Dalila by Jason Donald

Review by JJ Marsh


What we thought: 

I started reading this in public but within four pages, decided it would be likely to provoke unrestrained bursts of emotion, so took it home. A wise decision.

Dalila arrives in London from Kenya, escaping violence and danger. She knows what she has to say, she’s ready to act the part she’s been given, she will do anything to escape the brutality and indignity she suffered at home. She’s alone and everything is different. Almost everything.

The people she has paid to help her are out for what they can get, so Dalila is left homeless, friendless and adrift. From being a college student with a future to a fearful bundle in a doorway. Charity volunteers help her survive and apply for asylum and so begins a day-to-day existence and an epic battle with bureaucracy.

The system relocates her to Glasgow while she is processed. Her isolation both increases and lessens as she meets other refugees and asylum-seekers, local people and charitable volunteers. She makes tentative friendships, builds bonds but all on a fragile web of hope.

If they grant her Leave to Remain.
If.

Meanwhile, the people who arranged her trip are still seeking their cash cow. She is collateral and they want her back.

Dalila’s story both heals your heart and breaks it. People are kind, cruel, thoughtful, caring, careless and ignorant. The small gestures and daily routines give us flashes of optimism. One woman’s journey makes us believe in, or at least hope for, the human race.

A novel to help us understand the global by engaging with the personal, this book leaves you profoundly shaken.
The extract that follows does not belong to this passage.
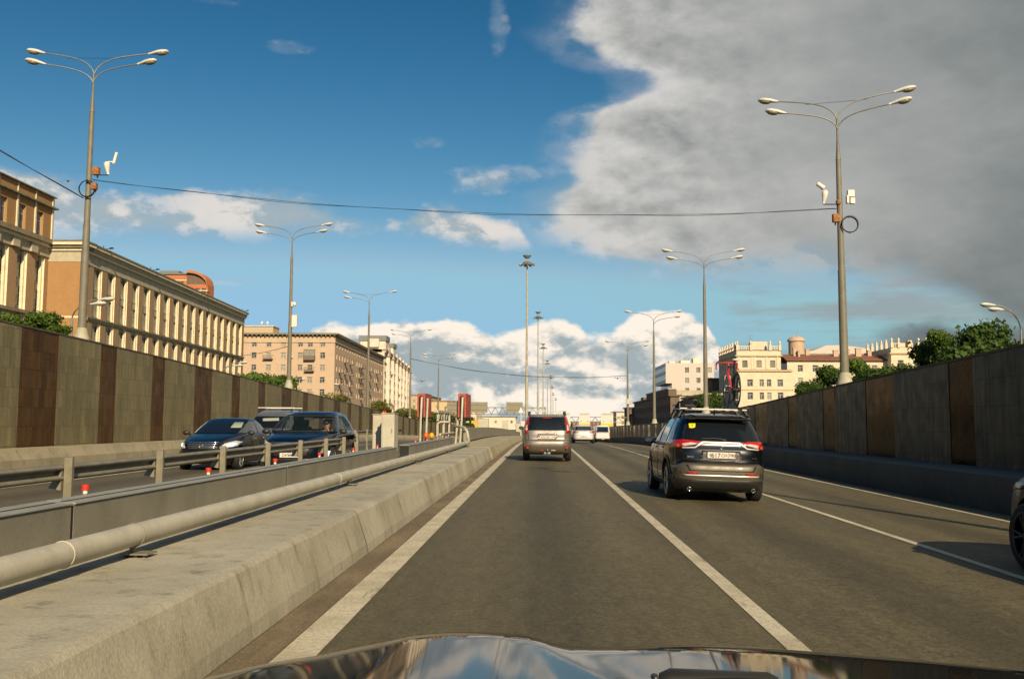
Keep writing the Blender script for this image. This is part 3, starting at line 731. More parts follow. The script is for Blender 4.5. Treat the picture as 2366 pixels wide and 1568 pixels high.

It also offers a real insight into a situation reported with more hysteria than humanity.
Everyone should read this.  We are all responsible for Dalila.


You’ll enjoy this if you liked:
The Good Immigrant by Nikesh Shukla, A Country of Refuge by Lucy Popescu, or Minaret by Leila Aboulela.

Avoid if you don’t like: 
Grim truths about the immigration system, reality for refugees & asylum-seekers, feelings for other people.

Ideal accompaniments: Porridge and pan-cooked tea.